琥珀色の戯言

【読書感想】と【映画感想】のブログです。

サイトの「勝ち負け」の定義

Quick Japan/Vol.62」(太田出版)の「総力特集・山下達郎」より、山下達郎さんと山口隆さん(サンボマスター)の対談の一部。

(音楽の「主流」とは?という話になって)

【山下:主流は筒美京平さんとかであって、僕の音楽はまったく主流ではない。

山口:そうかなぁ。でも1位とかガンガン獲ってたら、本流じゃないんですか?

山下:経済活動とかチャートで1位を獲っても、それをもって主流とは言えない。音楽についての勝ち負けというのはすごく難しい。相撲だったら横綱にならなきゃ勝ちじゃない。オリンピックだったら金メダルを獲ればマイルストーンになる。しかるに、音楽にどうやって勝ち負けを付けるかと言えば、それは1位なのか、東京ドームで公演することなのか。でも、1位を獲っても、100万枚売っても、その曲に対してある人は涙を流して感動するけど、ある人はゴミだと言う。1億3千万の日本人を全員満足させる音楽はない。しかも、それがどんどん細分化されていっている。

山口:それで達郎さんは何を勝ちだと?自分の満足?

山下:勝ち負けは人が決めること。あとは、自分が顧客(カスタマー)でいて欲しい人たちの観念(イデア)に向けて発信したものを、その人たちがいいと思ってくれること。

山口:僕は、自分の満足だけとは言えない。ここから先は自分でもぼやけて見えないですけど、こんな欲深い僕でも、音楽でちょっとでもリストカットしてる子の手首の傷がなくなればいいとか……。

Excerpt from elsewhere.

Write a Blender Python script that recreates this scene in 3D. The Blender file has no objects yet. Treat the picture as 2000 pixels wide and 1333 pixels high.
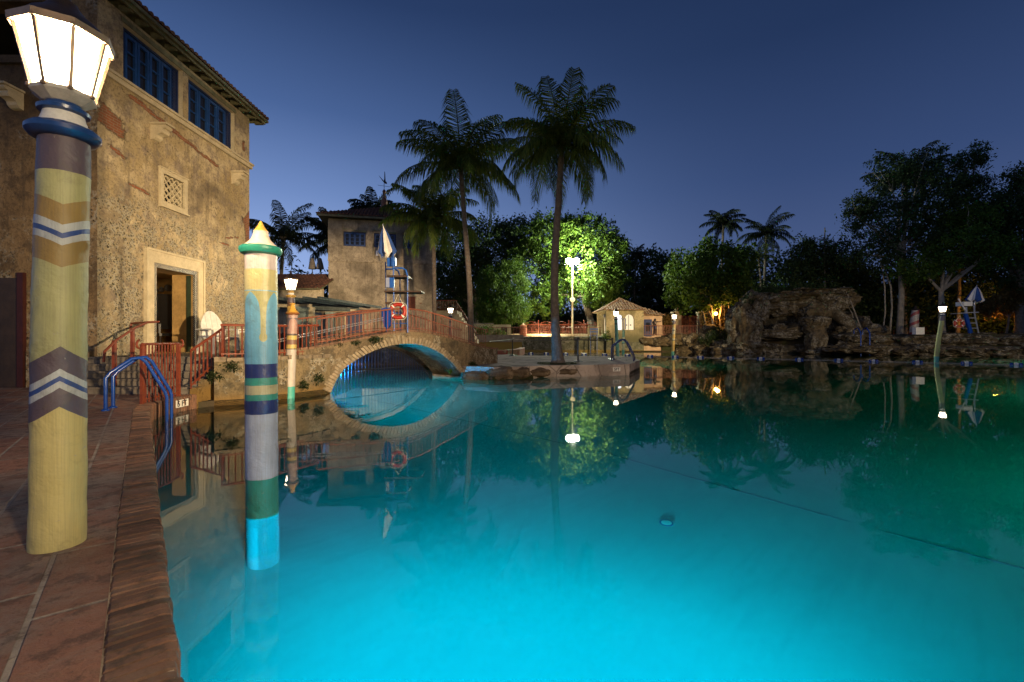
import bpy, bmesh, math, random
import numpy as np
from mathutils import Vector, Matrix, noise, geometry
S = bpy.context.scene
COL = S.collection
R = math.radians
PI = math.pi
# ---------------------------------------------------------------- camera
F = 889.0; HZ = 662.0; CZ = 1.2
cam_d = bpy.data.cameras.new('camera'); cam = bpy.data.objects.new('camera', cam_d); COL.objects.link(cam)
cam.location = (0, 0, CZ); cam.rotation_euler = (R(90), 0, 0)
cam_d.sensor_width = 36; cam_d.lens = 36*F/2000; cam_d.shift_y = -(666.5-HZ)/2000
cam_d.clip_start = .05; cam_d.clip_end = 800
S.camera = cam
S.view_settings.view_transform = 'Standard'; S.view_settings.look = 'None'
S.view_settings.exposure = 0; S.view_settings.gamma = 1
cy = S.cycles
try:
    cy.use_denoising = True; cy.denoiser = 'OPENIMAGEDENOISE'
except Exception: pass
cy.sample_clamp_indirect = 3; cy.caustics_reflective = False; cy.caustics_refractive = False
cy.max_bounces = 7; cy.diffuse_bounces = 2; cy.glossy_bounces = 4; cy.transmission_bounces = 6
cy.transparent_max_bounces = 8; cy.volume_bounces = 0; cy.blur_glossy = .5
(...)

山下:それだけ問題意識を持ってたら、そう簡単にブレないから大丈夫だよ。100万枚売れようが東京ドームをやろうが、客はちゃんと分かってるから。】

〜〜〜〜〜〜〜

 長々と引用してしまってすみません。僕はこの2人の「ミュージシャンとしての『勝ちの定義』とは?」というやりとり、「音楽」というのを「サイト」に置き換えても十分通用するなあ、と思いながら読みました。とくに達郎さんの【自分が顧客(カスタマー)でいて欲しい人たちの観念(イデア)に向けて発信したものを、その人たちがいいと思ってくれること。】という言葉は、今までうまく言葉にできなかった「何のためにサイトをやるのか?」という自分自身への疑問への1つの解答だなあ、と。
 要するに、「自分が読んでほしいと思うような人に届いて、その人が喜んでくれること」というのは、まちがいなく、ひとつの「成功」の形であると思うのです。
 しかしながら、そこに「届ける」ためには、やはり、ある程度は「一般に浸透する」ということが必要にもなってくるわけです。「広告の裏」では、誰にも伝わらないのだから。
 「どうしてこんなにアクセスが増えたのに、淋しさは変わらないのだろう?」と感じるというのは、たぶん「アクセスを増やすこと」ができていても、肝心の「伝えたい相手」に伝わっている実感がないか、あるいは、「本来自分が伝えたいと思っているのとは違うこと」を、「一般化のための手段」として書いているためなのかもしれません。読まれても嬉しくもなんともないことを、読んでもらうために書いているという、悲しい現実。
 いやしかし、実際のところは、「誰に読んでもらいたいか」なんてことを考えて書いている人というのは、意外と少ないような気もします。「誰も読んでくれない」と言う前に、「誰に読んでもらいたいのか」を考えるのって、すごく大事なことなのではないでしょうか。